En sonunda Hz. Âdem’i tuzağına düşürüyor. Hz. Âdem ve Havva “yasak meyve”den yiyor. Ve İblis ahdinde
muvaffak oluyor!..
Hz.
Âdem’in yasak meyveyi yemesiyle birlikte “ihtiyaçsızlık
bahçesi” birden bire “ihtiyaç,
açlık, susuzluk, ıstırap ve dert dünyası”na dönüşüveriyor. Yani (hubût)
yeryüzüne iniş!..
*
Arafat; Hz. Âdem’in yeryüzüne indirilişinin,
O’nun ortaya çıkışının başlangıç noktası. Havva ile buluşma noktası. Yani,
bütün beşerin dünyada yaratılışının başlangıcı. Kendini bilme, kendini bulma ve
kendini tanıma noktası.
İnsanlar
şu anlarda Kâbe’den “ihtiyaçsızlık
bahçesi”nden Arafat’a “ihtiyaç
bahçesi”ne inmenin heyecanını yaşıyor! Tıpkı babamız Hz. Âdem gibi! Tıpkı
anamız Hz. Havva gibi! Arafat; tekrar Kâbe’ye doğru, Allah’a doğru yönelişte
ilk merhale!..
Hac’da
ilk hareket “Arafat”ta başlayacak.
Güneşin tepeye yükselmesiyle birlikte “Arafat”
mahşeri bir güne dönüşecek!
İnsanlar,
Cebelü’r-Rahme’de (Rahmet Dağı) Rahmet Peygamberi’nin Veda Haccı’nda irâd ettiği hutbeyi
dinlemenin hayaline dalacak... Arafat’ın pâk ve nûr güneşinin altında feyiz
alacak... Tevhid okyanusunun milyonlarca katresi arasında varoluşun neşesini
yaşayacak... Özgürlüğün hâlesinin altında, günahlardan âzâd olacak... Tâ ki,
güneş Arafat Ovası’nda kayboluncaya kadar... “Arafat Vakfesi” durarak; “bilgi”yi
kuşanacak.
*
Batan
güneşle gelen tufan, bir günlük şehri birbirine katacak. Arafat’ta gecenin
dehşetiyle; Cebelü’r-Rahme’nin
etrafında bir girdaba dönüşen mahşeri kalabalık, yatağını bulmuş nehir misali,
dokunduğu zerreyi toz bulutlarına katarak, bembeyaz bir sele dönüşecek.
Nereye
doğru? Şuur beldesi Maş’er’ul-Haram’a
doğru. Bu beldede; fesat haram, haddi aşmak haram, canlıyı incitmek, bitkiyi
koparmak haram. Burası, hürmet, emniyet, hürriyet, ismet yeri ve zamanı.

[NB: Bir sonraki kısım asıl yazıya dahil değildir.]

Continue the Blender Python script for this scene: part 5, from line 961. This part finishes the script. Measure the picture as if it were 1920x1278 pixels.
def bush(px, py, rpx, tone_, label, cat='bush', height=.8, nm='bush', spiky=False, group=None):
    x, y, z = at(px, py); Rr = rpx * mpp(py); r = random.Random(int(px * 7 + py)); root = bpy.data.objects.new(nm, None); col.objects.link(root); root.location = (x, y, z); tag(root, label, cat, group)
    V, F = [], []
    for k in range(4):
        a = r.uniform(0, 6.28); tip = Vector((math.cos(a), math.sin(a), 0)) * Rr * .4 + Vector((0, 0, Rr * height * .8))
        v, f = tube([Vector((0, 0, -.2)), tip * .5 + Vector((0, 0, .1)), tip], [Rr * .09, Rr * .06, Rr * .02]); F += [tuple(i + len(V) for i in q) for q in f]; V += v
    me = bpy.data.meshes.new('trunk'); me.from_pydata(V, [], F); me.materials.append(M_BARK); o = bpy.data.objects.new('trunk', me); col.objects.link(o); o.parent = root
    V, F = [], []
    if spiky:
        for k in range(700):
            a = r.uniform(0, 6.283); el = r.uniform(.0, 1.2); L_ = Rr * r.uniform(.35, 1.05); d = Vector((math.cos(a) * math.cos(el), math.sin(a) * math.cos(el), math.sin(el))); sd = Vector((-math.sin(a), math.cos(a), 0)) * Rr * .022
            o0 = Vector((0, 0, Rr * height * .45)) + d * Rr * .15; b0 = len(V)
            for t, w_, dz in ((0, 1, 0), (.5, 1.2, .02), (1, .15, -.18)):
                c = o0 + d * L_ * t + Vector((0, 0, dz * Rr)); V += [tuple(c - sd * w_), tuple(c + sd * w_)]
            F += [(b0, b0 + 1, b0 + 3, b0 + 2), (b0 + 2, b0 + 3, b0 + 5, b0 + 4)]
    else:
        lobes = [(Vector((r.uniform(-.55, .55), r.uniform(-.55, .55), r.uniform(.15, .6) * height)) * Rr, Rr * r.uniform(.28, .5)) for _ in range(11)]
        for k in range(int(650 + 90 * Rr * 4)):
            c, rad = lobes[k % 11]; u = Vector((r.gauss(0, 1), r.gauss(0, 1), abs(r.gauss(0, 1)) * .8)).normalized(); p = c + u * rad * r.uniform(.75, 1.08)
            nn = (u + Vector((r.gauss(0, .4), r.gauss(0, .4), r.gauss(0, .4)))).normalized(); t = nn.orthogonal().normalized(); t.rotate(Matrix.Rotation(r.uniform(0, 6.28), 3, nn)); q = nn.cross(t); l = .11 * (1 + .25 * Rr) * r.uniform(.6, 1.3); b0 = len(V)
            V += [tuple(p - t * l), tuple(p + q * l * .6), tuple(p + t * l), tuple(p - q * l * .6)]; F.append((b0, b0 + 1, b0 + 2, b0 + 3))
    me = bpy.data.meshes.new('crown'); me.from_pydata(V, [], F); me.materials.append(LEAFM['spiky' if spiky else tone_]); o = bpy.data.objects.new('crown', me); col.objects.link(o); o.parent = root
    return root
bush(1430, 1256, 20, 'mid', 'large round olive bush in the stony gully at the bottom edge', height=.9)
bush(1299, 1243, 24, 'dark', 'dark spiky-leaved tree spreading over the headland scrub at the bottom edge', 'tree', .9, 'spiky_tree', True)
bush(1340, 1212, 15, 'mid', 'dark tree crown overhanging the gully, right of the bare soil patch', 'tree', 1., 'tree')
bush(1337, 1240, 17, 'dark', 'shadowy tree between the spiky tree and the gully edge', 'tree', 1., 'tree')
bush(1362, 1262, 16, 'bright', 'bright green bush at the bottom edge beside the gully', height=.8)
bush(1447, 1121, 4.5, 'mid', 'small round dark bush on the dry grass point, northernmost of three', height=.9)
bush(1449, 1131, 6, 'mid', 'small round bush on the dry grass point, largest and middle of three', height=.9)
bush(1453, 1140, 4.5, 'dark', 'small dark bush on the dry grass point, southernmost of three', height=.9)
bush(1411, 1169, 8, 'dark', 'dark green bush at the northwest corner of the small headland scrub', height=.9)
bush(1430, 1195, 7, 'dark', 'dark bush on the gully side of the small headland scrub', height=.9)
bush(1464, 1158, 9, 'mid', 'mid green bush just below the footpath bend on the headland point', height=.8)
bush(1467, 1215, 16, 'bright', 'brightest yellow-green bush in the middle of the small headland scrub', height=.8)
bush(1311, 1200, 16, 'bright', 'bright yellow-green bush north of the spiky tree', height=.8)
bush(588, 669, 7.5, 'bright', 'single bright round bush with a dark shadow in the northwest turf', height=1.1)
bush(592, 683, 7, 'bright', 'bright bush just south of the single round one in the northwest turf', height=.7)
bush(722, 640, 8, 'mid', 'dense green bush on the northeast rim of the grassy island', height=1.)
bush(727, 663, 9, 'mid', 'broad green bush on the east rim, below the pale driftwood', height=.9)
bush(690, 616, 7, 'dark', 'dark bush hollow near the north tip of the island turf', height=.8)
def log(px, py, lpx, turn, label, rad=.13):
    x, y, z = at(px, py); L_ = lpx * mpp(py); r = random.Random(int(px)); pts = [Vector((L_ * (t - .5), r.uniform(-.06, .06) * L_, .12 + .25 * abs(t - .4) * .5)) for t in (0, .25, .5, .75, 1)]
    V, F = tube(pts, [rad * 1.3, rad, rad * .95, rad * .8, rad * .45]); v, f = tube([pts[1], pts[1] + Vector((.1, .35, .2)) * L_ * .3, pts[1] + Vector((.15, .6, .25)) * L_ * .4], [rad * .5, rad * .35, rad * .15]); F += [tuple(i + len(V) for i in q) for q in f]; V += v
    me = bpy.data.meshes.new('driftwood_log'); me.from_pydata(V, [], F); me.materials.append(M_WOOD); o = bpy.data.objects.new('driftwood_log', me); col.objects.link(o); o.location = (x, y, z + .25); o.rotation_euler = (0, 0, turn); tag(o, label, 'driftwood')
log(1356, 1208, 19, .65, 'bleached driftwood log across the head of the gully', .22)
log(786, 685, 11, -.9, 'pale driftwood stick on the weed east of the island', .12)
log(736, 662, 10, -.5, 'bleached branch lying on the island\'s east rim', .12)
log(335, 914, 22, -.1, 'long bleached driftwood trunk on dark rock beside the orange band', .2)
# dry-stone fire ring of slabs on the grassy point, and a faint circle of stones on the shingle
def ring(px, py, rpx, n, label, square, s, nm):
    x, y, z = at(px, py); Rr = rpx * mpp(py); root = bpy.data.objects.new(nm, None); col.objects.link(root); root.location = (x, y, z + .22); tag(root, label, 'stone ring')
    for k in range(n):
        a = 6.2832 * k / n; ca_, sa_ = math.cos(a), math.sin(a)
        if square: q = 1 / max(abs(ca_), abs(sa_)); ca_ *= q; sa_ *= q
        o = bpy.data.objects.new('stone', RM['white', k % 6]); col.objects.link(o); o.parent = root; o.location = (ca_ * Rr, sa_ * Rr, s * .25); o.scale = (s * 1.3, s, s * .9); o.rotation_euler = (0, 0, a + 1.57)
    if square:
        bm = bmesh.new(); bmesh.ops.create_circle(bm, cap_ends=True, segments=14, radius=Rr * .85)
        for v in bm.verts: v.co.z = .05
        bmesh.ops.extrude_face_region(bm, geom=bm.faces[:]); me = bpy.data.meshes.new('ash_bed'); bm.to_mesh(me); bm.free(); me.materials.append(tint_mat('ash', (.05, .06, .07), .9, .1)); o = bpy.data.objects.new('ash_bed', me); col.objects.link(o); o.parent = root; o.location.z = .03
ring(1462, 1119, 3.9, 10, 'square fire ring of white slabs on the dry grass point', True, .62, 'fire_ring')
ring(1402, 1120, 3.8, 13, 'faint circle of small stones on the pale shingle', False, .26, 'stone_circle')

Meş’ar; savaş meydanıyla sınır olan bir ülkede
seferberlik, silah toplamak, ruhî hazırlık, plan ve derinlemesine düşünmek için
vakfe. Karanlık gecede silah toplanacak; fakat şuur ve Arafat’ın aydınlığında.
Sessizlik, sükûnet ve derin düşünme mevsimi başlayacak! Meş’ar’da herkes
kendisiyle baş başa kalacak. Herkes gecenin içinde aydınlığı tadacak!..
İnsan,
vasıta ve sürücülerle dolup taşan mahşerî kalabalık!.. Mahşer!.. “O gün kişi; kardeşi, ana ve babasından...
kaçar.”(Abese, 34, 35, 36) Meş’ar gecesinin mehtabı serin, şefkatli ve
sevimli, Allah’ın gönül alıcı gülücüğü kalplerde tarifsiz bir bûse gibi... Ve
O’nun çehresindeki kalpler, “Allah’ın
aya ve mehtaba yemini” tanıklık edecek.
*
Minâ cephesinde Hannâs, mücahitleri beklemekte!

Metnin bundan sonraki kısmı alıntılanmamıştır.